Le posizioni relativamente caute di Macron non sono una novità. Le operazioni militari russe in Ucraina e la risposta occidentale hanno dopo oltre un mese di guerra riproposto le contraddizioni tra le due sponde dell’Atlantico che erano esplose con l’arrivo di Trump alla Casa Bianca nel 2016. Negli ambienti di potere europei, l’elemento di discussione sta tornando a essere la “autonomia strategica” dell’Europa che, alla luce delle dinamiche globali di questi anni, si traduce nell’esigenza per la classe dirigente del vecchio continente di costruire gli strumenti, in primo luogo di ordine militare, per promuovere i propri interessi economici, commerciali ed energetici in piena indipendenza, se necessario anche in contrapposizione all’alleato americano.

Il servilismo nei confronti di Washington di vari paesi europei, a cominciare dall’Italia, dopo l’inizio del conflitto in Ucraina ha messo apparentemente da parte queste velleità di “autonomia”, ma il proseguire delle operazioni belliche di Mosca e l’effetto boomerang sempre più evidente delle sanzioni ha fatto riemergere tutte le divisioni tra gli alleati in Occidente. I motivi di scontro tra USA ed Europa che avevano caratterizzato la presidenza Trump non erano d’altra parte contingenti o legati alla sola personalità dell’ex presidente repubblicano, ma derivavano da fattori oggettivi come le crescenti rivalità internazionali per l’accaparramento di mercati e risorse energetiche o l’opposizione americana all’integrazione euroasiatica, nella quale molti paesi europei vedono o avevano visto concrete opportunità di crescita.

Non è sorprendente quindi che, in un momento cruciale per il futuro dell’Europa, si stiano riaprendo le crepe sul fronte NATO e che ad alimentare le tensioni sia proprio la Francia. Basti ricordare a questo proposito come Macron, solo nel 2019, aveva definito la NATO in una famosa intervista a The Economist: “cerebralmente morta”. In quell’occasione, il presidente francese aveva non a caso parlato dell’atteggiamento americano nei confronti della Russia, denunciando l’isteria che pervadeva Washington e affermando che per l’Europa era imprescindibile “riconsiderare la propria posizione nei rapporti con Mosca”.

Sul tentativo francese di svincolarsi dalla rigidità delle posizioni USA o di altri governi ferocemente anti-russi in Europa agiscono almeno due fattori. Il primo è l’importanza cruciale per l’economia transalpina delle forniture energetiche russe, realisticamente non sostituibili a breve e tra pochi giorni da pagare in rubli. Il secondo, decisamente più complesso, va ricondotto invece all’evolversi degli obiettivi strategici di Parigi, almeno in parte divergenti da quelli americani.

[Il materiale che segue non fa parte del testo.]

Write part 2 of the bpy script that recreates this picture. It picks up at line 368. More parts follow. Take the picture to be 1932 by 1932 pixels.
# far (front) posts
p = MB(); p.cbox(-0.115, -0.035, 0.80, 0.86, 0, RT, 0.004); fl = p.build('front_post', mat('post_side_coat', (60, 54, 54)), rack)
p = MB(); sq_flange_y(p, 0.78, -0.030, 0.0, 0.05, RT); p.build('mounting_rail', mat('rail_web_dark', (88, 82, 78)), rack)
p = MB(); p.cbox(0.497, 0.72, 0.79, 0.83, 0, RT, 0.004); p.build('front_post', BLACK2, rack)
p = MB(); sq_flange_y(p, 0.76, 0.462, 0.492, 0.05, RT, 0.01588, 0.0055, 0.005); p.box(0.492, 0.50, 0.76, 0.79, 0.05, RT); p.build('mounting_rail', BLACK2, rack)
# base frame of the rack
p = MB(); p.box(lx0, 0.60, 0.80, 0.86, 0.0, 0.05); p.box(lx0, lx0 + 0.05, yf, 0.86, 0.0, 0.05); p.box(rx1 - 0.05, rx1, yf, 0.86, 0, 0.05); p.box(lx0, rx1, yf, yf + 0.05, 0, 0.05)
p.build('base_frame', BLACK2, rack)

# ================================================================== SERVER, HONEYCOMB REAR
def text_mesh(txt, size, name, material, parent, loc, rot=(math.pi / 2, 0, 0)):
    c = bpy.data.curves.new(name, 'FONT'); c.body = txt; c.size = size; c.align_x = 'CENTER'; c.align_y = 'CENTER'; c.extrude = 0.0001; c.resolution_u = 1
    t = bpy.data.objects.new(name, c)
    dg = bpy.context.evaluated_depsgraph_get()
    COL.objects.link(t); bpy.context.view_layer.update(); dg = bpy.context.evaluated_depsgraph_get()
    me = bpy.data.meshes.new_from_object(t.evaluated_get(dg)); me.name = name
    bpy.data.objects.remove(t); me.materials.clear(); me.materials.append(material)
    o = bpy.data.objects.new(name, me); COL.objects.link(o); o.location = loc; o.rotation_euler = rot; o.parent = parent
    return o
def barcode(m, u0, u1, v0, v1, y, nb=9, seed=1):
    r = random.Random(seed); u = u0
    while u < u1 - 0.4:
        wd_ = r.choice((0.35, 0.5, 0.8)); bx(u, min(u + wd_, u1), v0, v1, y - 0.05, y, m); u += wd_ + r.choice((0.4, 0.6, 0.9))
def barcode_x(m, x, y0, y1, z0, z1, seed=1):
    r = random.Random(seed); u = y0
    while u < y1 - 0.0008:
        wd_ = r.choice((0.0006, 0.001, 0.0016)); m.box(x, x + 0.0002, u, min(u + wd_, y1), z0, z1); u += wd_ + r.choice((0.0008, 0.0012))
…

Macron, sia pure senza rompere con la NATO, spinge più di altri per una soluzione pacifica del conflitto perché ritiene che il prolungamento della guerra rappresenti un ostacolo all’affermazione in maniera autonoma degli interessi europei. Ciò perché il mantenimento di una situazione di conflitto in Ucraina costringe tutto il continente a rimandare lo sganciamento dall’ombrello della sicurezza americano, facendo appunto dell’Europa poco più di un’appendice di Washington. Da qui, per contro, si comprende il desiderio americano di prolungare la guerra e di demolire preventivamente ogni sforzo diplomatico.

Che poi gli obiettivi francesi non siano di per sé ispirati al pacifismo è del tutto ovvio. Tanto che le rivendicazioni in materia di “autonomia strategica” si basano in gran parte sulla promozione di progetti militari, come quelli per la “difesa comune europea”, o tutt’al più su considerazioni di ordine pratico riguardo i rapporti con la Russia. Su queste basi, è evidente che, dal punto di vista francese, un eventuale confronto con Mosca non sia da escludere in futuro, anche se oggi viene giudicato controproducente.

Quel che è certo è che gli eventi di queste settimane appaiono a molti come decisivi per la ridefinizione degli equilibri strategici globali. In gioco non sembra esserci soltanto il primato degli Stati Uniti davanti all’ascesa di potenze “revisioniste” come Russia e Cina, ma anche il futuro di un’Europa in bilico tra le ambizioni da grande potenza e l’asservimento perpetuo agli interessi americani.